In Valle d’Aosta si paga. O, per meglio dire, si paga più che altrove. Lo dicono i numeri, freddi ma eloquenti, rielaborati dalla CGIA di Mestre su dati dell’Agenzia delle Entrate-Riscossione: con un debito fiscale pro capite di 12.533 euro, la regione alpina è tra le più virtuose d’Italia in termini di tasse e contributi ancora da riscuotere. Meglio fanno soltanto il Trentino-Alto Adige (6.964 euro) e il Friuli Venezia Giulia (11.125 euro).

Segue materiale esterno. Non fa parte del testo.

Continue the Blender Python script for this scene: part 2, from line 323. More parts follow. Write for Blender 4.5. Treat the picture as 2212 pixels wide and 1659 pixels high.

La media italiana, per avere un riferimento, sfiora i 21.611 euro a persona, ma in alcune aree si toccano picchi ben più alti: nel Lazio, ad esempio, ogni contribuente ha un debito medio non riscosso di quasi 40.000 euro.
In questo panorama complesso, la Valle d’Aosta – con i suoi numeri contenuti e una popolazione che da sempre dimostra una certa attenzione alla correttezza fiscale – rappresenta un esempio positivo. E non è solo una questione di cifre: dietro quel dato da “maglia bianca” si legge anche un tessuto socio-economico fatto di imprese medio-piccole, artigiani e cittadini che, nella maggior parte dei casi, onorano i propri doveri.
Eppure, a livello nazionale, il quadro si fa più inquietante. Dal 2000 al 31 gennaio 2025, l’Italia ha accumulato un debito fiscale non riscosso di 1.279,8 miliardi di euro. Una cifra monstre, che racconta meglio di ogni parola le falle del sistema di riscossione e, soprattutto, il peso reale dell’evasione dei grandi. Altro che piccoli commercianti o professionisti con la partita Iva: a non pagare sono soprattutto i colossi, le grandi società, le Spa, le Srl, le cooperative e i consorzi, responsabili di ben 822,7 miliardi, pari al 64,3% del totale. In confronto, i lavoratori dipendenti e i pensionati pesano per il 23,5% (300,4 miliardi), mentre le persone fisiche con attività economica – ossia artigiani, commercianti, liberi professionisti – incidono per appena il 12,2%.
«Sfatiamo una volta per tutte l’idea che siano i piccoli a pesare sul fisco italiano – affermano dalla CGIA – perché i dati raccontano l’esatto contrario: sono i grandi contribuenti a generare la parte più consistente del debito non pagato. Anche se numericamente sono meno, l’incidenza dei loro mancati versamenti è altissima».
In effetti, dei 22,26 milioni di contribuenti con carichi fiscali ancora da saldare, solo 3,47 milioni (15,6%) sono società di capitali, ma questi pochi soggetti concentrano la parte preponderante del debito. Il resto si suddivide tra 15,93 milioni di persone fisiche e 2,86 milioni di contribuenti con partita Iva.
Il problema non riguarda solo la mancata riscossione, ma anche le modalità con cui il debito si è formato: frodi Iva, uso improprio di crediti inesistenti, dichiarazioni fittizie di residenza all’estero, occultamento di patrimoni. Strategie spesso sofisticate, difficili da intercettare, che portano a cifre da capogiro e mettono in crisi la credibilità dell’intero sistema tributario.
«Il paradosso è evidente – osservano ancora dalla CGIA –: più è grande il contribuente, più è facile che possa “scappare” dai suoi obblighi, magari approfittando di cavilli, tempi lunghi, oppure di sistemi societari opachi. Chi invece lavora in proprio o vive del proprio stipendio ha meno margini per evadere e, quando sbaglia, paga subito le conseguenze».
In questo scenario nazionale disomogeneo e spesso squilibrato, la Valle d’Aosta, pur con i suoi numeri piccoli, dà un segnale importante. Non solo per il basso debito complessivo (circa 1.540 milioni di euro, il più basso in Italia), ma per una tendenza generale al rispetto delle regole. Una virtù che, se fosse più diffusa anche nei grandi centri industriali e finanziari, potrebbe alleggerire il carico fiscale su tutti e restituire maggiore equità al sistema.
Perché alla fine, come sempre, è una questione di responsabilità condivisa. E se i grandi – i veri grandi – cominciassero davvero a fare la loro parte, sarebbe l’intero Paese a guadagnarci.